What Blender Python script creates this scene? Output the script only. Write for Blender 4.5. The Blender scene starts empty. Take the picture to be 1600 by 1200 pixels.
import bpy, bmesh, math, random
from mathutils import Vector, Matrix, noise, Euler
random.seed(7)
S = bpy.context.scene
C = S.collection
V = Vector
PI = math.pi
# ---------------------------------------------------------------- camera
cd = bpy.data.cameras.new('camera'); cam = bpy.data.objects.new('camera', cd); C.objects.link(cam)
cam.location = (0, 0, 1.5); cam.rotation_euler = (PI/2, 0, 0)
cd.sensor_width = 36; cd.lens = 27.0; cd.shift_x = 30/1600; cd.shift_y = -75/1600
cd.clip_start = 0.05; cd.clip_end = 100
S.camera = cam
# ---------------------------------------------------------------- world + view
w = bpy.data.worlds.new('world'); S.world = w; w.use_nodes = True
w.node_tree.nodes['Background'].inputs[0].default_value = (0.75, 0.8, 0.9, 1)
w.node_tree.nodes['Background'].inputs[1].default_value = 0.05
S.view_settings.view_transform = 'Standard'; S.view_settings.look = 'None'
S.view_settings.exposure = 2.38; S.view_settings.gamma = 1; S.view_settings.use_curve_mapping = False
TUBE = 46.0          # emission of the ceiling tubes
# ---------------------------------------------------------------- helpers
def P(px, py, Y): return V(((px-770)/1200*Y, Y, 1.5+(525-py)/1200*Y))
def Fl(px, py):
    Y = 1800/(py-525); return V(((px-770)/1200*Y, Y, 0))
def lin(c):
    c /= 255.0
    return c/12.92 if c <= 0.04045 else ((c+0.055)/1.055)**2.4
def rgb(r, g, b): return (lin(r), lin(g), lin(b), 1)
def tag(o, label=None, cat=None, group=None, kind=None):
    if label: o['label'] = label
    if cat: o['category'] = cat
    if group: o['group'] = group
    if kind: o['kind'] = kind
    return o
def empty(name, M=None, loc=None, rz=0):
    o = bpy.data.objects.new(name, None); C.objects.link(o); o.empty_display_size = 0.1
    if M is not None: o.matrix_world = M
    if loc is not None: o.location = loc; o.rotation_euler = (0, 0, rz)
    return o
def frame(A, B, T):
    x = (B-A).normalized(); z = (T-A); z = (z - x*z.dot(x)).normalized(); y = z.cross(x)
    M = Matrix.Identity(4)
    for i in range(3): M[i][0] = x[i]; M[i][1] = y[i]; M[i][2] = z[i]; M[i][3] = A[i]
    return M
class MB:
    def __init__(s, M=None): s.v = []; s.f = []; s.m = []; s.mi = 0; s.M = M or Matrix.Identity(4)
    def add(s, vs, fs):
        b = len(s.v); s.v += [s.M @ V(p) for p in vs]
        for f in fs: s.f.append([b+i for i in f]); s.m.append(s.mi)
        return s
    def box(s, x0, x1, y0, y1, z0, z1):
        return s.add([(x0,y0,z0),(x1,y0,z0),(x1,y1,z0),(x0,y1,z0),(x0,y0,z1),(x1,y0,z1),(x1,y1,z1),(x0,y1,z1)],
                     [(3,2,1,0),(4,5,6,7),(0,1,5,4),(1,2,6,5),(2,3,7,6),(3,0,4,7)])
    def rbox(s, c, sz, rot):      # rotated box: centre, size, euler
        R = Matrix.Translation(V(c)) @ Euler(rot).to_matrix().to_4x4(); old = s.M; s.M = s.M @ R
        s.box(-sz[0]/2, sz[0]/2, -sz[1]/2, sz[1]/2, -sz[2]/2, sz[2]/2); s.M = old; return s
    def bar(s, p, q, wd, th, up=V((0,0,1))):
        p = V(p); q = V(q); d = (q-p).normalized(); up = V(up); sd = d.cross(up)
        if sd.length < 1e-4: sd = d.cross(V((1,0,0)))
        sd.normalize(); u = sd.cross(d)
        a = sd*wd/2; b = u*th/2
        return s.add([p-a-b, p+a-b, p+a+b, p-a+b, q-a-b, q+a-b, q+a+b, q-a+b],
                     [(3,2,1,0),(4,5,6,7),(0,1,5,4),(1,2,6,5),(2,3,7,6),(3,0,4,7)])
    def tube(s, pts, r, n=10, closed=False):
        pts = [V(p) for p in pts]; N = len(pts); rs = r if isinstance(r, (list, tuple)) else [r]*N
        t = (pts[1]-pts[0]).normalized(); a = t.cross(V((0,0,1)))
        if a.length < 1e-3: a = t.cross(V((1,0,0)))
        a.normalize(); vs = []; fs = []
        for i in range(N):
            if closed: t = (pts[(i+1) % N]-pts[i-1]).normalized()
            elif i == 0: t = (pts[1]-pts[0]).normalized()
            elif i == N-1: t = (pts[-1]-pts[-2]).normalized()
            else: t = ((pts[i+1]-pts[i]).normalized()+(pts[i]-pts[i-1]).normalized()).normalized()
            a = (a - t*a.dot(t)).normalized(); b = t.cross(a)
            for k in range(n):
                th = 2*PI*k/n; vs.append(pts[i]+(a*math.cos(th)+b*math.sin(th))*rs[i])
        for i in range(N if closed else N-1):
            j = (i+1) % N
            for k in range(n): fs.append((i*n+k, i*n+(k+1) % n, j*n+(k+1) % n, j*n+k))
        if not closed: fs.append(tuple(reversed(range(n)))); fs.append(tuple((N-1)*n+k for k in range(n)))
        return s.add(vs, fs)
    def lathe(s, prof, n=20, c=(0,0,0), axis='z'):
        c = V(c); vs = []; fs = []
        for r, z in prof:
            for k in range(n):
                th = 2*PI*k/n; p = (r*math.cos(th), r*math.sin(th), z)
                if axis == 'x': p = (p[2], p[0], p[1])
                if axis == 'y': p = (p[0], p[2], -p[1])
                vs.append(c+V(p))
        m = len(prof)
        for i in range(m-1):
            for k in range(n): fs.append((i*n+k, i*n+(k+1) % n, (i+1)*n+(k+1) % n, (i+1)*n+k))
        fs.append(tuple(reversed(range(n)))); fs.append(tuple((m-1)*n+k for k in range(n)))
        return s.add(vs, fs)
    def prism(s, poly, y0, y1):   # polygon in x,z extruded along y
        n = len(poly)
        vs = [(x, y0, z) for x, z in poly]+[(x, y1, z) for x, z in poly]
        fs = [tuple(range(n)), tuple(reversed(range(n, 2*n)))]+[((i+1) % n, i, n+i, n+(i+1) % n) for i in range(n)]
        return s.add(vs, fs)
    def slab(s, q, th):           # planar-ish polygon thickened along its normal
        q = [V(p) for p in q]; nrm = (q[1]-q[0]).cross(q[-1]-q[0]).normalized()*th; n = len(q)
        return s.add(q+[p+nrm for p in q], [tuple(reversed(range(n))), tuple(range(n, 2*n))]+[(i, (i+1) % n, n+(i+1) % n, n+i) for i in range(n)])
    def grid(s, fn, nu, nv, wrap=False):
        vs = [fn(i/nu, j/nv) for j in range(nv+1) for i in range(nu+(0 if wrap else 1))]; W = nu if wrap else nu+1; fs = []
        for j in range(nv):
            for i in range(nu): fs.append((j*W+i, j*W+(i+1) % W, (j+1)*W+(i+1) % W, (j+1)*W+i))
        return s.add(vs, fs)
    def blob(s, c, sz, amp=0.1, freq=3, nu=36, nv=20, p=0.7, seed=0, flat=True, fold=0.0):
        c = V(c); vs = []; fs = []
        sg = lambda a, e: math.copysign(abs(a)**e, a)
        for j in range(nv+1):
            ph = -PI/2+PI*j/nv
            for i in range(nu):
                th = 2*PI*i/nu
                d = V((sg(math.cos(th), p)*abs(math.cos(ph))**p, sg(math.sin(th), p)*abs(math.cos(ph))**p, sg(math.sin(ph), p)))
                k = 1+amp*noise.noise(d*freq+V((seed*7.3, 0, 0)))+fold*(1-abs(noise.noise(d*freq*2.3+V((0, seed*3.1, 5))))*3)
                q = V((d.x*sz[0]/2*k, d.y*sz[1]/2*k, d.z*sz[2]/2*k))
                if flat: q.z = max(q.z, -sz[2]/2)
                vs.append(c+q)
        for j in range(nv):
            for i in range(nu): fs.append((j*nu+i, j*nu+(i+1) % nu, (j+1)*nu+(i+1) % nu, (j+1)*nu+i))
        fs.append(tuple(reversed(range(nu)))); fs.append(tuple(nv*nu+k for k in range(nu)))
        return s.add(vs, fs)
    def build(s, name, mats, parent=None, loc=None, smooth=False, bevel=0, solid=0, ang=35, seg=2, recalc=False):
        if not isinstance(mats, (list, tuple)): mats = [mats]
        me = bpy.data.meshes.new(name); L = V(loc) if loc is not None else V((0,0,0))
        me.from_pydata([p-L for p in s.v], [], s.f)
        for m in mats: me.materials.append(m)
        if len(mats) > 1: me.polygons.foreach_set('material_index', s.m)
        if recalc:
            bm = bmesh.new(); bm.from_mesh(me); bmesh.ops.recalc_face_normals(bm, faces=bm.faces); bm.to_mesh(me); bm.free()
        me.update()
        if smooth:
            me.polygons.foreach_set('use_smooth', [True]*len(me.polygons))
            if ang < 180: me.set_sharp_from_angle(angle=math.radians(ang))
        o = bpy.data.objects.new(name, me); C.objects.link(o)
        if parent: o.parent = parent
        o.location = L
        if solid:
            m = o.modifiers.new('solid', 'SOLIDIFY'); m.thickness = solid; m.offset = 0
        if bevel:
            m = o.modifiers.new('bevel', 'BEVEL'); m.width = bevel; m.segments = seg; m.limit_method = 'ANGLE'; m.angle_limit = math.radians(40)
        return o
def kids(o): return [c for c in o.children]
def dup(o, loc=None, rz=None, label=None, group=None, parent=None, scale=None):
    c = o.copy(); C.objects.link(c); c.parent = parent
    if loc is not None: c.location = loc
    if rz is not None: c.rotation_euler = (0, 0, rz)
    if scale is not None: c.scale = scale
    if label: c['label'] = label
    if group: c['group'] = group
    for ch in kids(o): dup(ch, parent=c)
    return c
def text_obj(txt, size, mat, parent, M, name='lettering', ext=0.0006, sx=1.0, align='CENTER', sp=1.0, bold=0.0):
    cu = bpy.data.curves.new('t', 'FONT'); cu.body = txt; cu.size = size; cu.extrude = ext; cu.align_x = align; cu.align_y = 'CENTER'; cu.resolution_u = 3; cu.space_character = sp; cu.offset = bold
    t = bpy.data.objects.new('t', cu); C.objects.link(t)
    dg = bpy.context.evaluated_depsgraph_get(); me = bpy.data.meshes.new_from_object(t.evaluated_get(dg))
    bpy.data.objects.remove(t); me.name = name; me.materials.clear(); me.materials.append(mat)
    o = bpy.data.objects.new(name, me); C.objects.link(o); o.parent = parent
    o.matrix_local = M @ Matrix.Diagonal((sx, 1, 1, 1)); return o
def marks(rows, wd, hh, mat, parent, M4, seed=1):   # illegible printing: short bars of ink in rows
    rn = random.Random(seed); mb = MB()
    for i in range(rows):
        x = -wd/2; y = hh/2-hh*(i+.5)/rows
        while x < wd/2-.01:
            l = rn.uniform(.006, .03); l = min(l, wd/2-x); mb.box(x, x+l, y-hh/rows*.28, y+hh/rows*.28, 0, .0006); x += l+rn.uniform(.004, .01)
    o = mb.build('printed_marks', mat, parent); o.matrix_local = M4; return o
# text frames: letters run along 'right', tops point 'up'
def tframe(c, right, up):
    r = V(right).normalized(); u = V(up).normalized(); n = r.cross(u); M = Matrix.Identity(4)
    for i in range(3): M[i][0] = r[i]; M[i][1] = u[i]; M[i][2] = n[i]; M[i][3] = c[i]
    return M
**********
**INSTRUCTIONS FOR THE TASK**
Using the material above, report each line where "scene" occurs.

**CORRECT ANSWER**
What Blender Python script creates this scene? Output the script only. Write for Blender 4.5. The Blender scene starts empty. Take the picture to be 1600 by 1200 pixels.
S = bpy.context.scene